## YOUR TASK
Return the material word for word. Do not include pictures.

## GIVEN MATERIAL
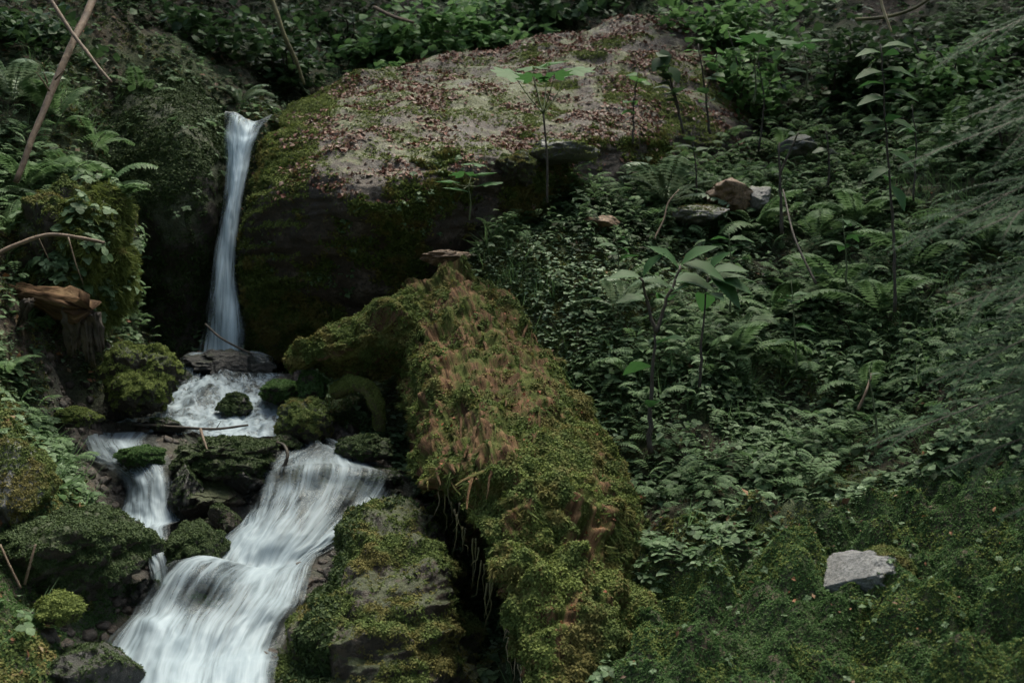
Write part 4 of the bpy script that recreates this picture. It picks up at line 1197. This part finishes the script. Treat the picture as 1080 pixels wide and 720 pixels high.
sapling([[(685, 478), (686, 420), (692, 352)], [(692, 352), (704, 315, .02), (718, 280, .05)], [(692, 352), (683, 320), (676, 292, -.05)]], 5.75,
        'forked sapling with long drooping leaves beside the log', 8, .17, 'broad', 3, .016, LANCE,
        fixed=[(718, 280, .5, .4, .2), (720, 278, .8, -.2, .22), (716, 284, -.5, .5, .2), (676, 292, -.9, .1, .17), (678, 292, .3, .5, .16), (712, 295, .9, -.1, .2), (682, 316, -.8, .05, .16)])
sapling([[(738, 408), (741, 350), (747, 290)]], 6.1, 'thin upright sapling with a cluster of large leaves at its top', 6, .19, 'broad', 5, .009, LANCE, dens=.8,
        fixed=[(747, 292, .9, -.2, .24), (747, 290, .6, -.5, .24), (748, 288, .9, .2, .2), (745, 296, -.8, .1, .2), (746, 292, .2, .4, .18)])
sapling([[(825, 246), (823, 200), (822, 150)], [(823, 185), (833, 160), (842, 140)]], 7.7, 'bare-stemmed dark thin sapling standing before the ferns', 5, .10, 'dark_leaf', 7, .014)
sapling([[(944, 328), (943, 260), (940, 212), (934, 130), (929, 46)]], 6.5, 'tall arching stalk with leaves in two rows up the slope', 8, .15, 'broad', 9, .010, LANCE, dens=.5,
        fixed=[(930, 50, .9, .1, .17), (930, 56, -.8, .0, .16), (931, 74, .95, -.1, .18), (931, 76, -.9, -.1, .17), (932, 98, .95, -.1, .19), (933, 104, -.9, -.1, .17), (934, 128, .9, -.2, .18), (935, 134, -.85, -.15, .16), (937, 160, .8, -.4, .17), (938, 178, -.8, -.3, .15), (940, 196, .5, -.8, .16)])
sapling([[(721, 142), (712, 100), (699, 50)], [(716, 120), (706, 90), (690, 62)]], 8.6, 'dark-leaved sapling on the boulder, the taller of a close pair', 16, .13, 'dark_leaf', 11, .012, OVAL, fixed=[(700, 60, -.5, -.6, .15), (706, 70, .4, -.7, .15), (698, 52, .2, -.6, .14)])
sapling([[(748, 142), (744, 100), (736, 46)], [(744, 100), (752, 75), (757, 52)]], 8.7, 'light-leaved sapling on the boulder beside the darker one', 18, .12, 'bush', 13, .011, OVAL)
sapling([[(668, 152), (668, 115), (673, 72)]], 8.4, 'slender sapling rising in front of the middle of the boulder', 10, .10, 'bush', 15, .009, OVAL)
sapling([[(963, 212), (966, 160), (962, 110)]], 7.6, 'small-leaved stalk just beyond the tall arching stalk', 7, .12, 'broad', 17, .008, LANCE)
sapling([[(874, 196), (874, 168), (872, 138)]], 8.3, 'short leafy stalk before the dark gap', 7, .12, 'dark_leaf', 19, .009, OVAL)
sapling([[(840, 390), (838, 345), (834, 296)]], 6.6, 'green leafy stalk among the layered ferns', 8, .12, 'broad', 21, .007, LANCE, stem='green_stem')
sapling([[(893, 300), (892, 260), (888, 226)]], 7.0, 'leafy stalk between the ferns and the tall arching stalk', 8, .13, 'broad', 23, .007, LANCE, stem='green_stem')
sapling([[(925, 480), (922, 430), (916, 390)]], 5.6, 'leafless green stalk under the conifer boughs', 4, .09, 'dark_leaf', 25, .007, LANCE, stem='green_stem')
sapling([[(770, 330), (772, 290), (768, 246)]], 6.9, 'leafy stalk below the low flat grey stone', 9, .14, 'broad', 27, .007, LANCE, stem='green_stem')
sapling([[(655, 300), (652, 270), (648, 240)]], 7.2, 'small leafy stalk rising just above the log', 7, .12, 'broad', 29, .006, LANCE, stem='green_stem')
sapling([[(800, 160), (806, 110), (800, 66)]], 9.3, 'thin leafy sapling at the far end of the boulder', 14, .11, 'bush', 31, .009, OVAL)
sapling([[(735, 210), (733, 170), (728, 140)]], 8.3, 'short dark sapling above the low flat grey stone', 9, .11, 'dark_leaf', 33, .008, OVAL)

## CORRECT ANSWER
Write part 4 of the bpy script that recreates this picture. It picks up at line 1197. This part finishes the script. Treat the picture as 1080 pixels wide and 720 pixels high.
sapling([[(685, 478), (686, 420), (692, 352)], [(692, 352), (704, 315, .02), (718, 280, .05)], [(692, 352), (683, 320), (676, 292, -.05)]], 5.75,
        'forked sapling with long drooping leaves beside the log', 8, .17, 'broad', 3, .016, LANCE,
        fixed=[(718, 280, .5, .4, .2), (720, 278, .8, -.2, .22), (716, 284, -.5, .5, .2), (676, 292, -.9, .1, .17), (678, 292, .3, .5, .16), (712, 295, .9, -.1, .2), (682, 316, -.8, .05, .16)])
sapling([[(738, 408), (741, 350), (747, 290)]], 6.1, 'thin upright sapling with a cluster of large leaves at its top', 6, .19, 'broad', 5, .009, LANCE, dens=.8,
        fixed=[(747, 292, .9, -.2, .24), (747, 290, .6, -.5, .24), (748, 288, .9, .2, .2), (745, 296, -.8, .1, .2), (746, 292, .2, .4, .18)])
sapling([[(825, 246), (823, 200), (822, 150)], [(823, 185), (833, 160), (842, 140)]], 7.7, 'bare-stemmed dark thin sapling standing before the ferns', 5, .10, 'dark_leaf', 7, .014)
sapling([[(944, 328), (943, 260), (940, 212), (934, 130), (929, 46)]], 6.5, 'tall arching stalk with leaves in two rows up the slope', 8, .15, 'broad', 9, .010, LANCE, dens=.5,
        fixed=[(930, 50, .9, .1, .17), (930, 56, -.8, .0, .16), (931, 74, .95, -.1, .18), (931, 76, -.9, -.1, .17), (932, 98, .95, -.1, .19), (933, 104, -.9, -.1, .17), (934, 128, .9, -.2, .18), (935, 134, -.85, -.15, .16), (937, 160, .8, -.4, .17), (938, 178, -.8, -.3, .15), (940, 196, .5, -.8, .16)])
sapling([[(721, 142), (712, 100), (699, 50)], [(716, 120), (706, 90), (690, 62)]], 8.6, 'dark-leaved sapling on the boulder, the taller of a close pair', 16, .13, 'dark_leaf', 11, .012, OVAL, fixed=[(700, 60, -.5, -.6, .15), (706, 70, .4, -.7, .15), (698, 52, .2, -.6, .14)])
sapling([[(748, 142), (744, 100), (736, 46)], [(744, 100), (752, 75), (757, 52)]], 8.7, 'light-leaved sapling on the boulder beside the darker one', 18, .12, 'bush', 13, .011, OVAL)
sapling([[(668, 152), (668, 115), (673, 72)]], 8.4, 'slender sapling rising in front of the middle of the boulder', 10, .10, 'bush', 15, .009, OVAL)
sapling([[(963, 212), (966, 160), (962, 110)]], 7.6, 'small-leaved stalk just beyond the tall arching stalk', 7, .12, 'broad', 17, .008, LANCE)
sapling([[(874, 196), (874, 168), (872, 138)]], 8.3, 'short leafy stalk before the dark gap', 7, .12, 'dark_leaf', 19, .009, OVAL)
sapling([[(840, 390), (838, 345), (834, 296)]], 6.6, 'green leafy stalk among the layered ferns', 8, .12, 'broad', 21, .007, LANCE, stem='green_stem')
sapling([[(893, 300), (892, 260), (888, 226)]], 7.0, 'leafy stalk between the ferns and the tall arching stalk', 8, .13, 'broad', 23, .007, LANCE, stem='green_stem')
sapling([[(925, 480), (922, 430), (916, 390)]], 5.6, 'leafless green stalk under the conifer boughs', 4, .09, 'dark_leaf', 25, .007, LANCE, stem='green_stem')
sapling([[(770, 330), (772, 290), (768, 246)]], 6.9, 'leafy stalk below the low flat grey stone', 9, .14, 'broad', 27, .007, LANCE, stem='green_stem')
sapling([[(655, 300), (652, 270), (648, 240)]], 7.2, 'small leafy stalk rising just above the log', 7, .12, 'broad', 29, .006, LANCE, stem='green_stem')
sapling([[(800, 160), (806, 110), (800, 66)]], 9.3, 'thin leafy sapling at the far end of the boulder', 14, .11, 'bush', 31, .009, OVAL)
sapling([[(735, 210), (733, 170), (728, 140)]], 8.3, 'short dark sapling above the low flat grey stone', 9, .11, 'dark_leaf', 33, .008, OVAL)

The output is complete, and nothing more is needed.